04 julho 2011

EMPRÉSTIMO

Poucos escapam de alguma vez precisar pedir um empréstimo em banco. Junto ao alívio do socorro, vêm os juros e as correções monetários e todas as taxas possíveis e inimagináveis. Uma ponta de arrependimento não anula a necessidade do momento e, num conformismo irreversível, se acatam as normas que regem o “empréstimo” financeiro.

Até aí, tudo coerente. Porém, correlatamente, questiono como se processa os pedidos de empréstimo constante que o cotidiano impõe na vida de cada um. Como elaboramos os empréstimos que nos são pedidos e os empréstimos que nós oferecemos no campo dos sentimentos?

Partindo do ponto de vista de que nada nos pertence, de que não somos proprietários de coisa alguma concluo que tudo é emprestado. Os nossos pais, os filhos, os amigos, as emoções, as lágrimas, os risos. Aqueles momentos inesquecíveis, as gargalhadas gostosas, as dores inconvenientes, os amores correspondidos, as palavras suaves, os gestos bruscos. Tudo emprestado. Inclusive um amontoado de livros que foram e nunca mais voltaram.

Recebi uma mensagem muito bonita e significativa que motivou essa crônica. Aqui a transcrevo como adendo e exemplo para embasar meu modo de abordar o assunto: “Filho é um ser que nos emprestaram para um curso intensivo de como amar alguém além de nós mesmos, de como mudar nossos piores defeitos para darmos os melhores exemplos e de aprendermos a ter coragem. Isso mesmo! Ser pai ou mãe é o maior ato de coragem que alguém pode ter, porque é se expor a todo tipo de dor, principalmente da incerteza de estar agindo corretamente e do medo de perder algo tão amado. Perder? Como? Não é nosso, recordam-se? Foi apenas um empréstimo.” (José Saramago)

E não apenas os filhos nos são emprestados. Através e além das pessoas que amamos nos são emprestados abraços, consolo, energia, apoio, parceria.

No fundo e no âmago da questão de viver co-habita, paralelamente, conosco um arrazoado de chegadas e partidas, de encontros e despedidas.

Então, entre um e outro instante se colhe o melhor do presente. Que fiquem no balancete geral os juros pagos pelos empréstimos de felicidade. Entre perdas e ganhos, saímos lucrando se considerarmos que não nos pertencemos também. Somos nuvem passageira, como diz a canção, e nos derramamos em dádivas de lágrimas e colheitas de risos.

Dia desses, me surpreendi pensando no que empresto de mim para a alma de alguns. E logo, em seguida, valorei tudo que me emprestam em forma de energia, de ajuda, de partilha e me vi extremamente rica, milionária com um cofre repleto de lembranças marcantes de ontem e de hoje.
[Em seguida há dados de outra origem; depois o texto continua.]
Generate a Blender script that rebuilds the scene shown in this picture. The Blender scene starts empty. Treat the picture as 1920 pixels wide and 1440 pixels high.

Pessoas e coisas em que não posso tocar, mas que assinalaram sua passagem por mim pela verdade de sua essência.

E nisso reside o segredo de viver com coerência. Mesmo nos sabendo voláteis como as nuvens, é imprescindível que sejamos verdadeiros, autênticos, inteiros.

Moedas raras e valiosas que se multiplicam quando se doam no plano do invisível e, se juros há, pouco valem, ao final das contas.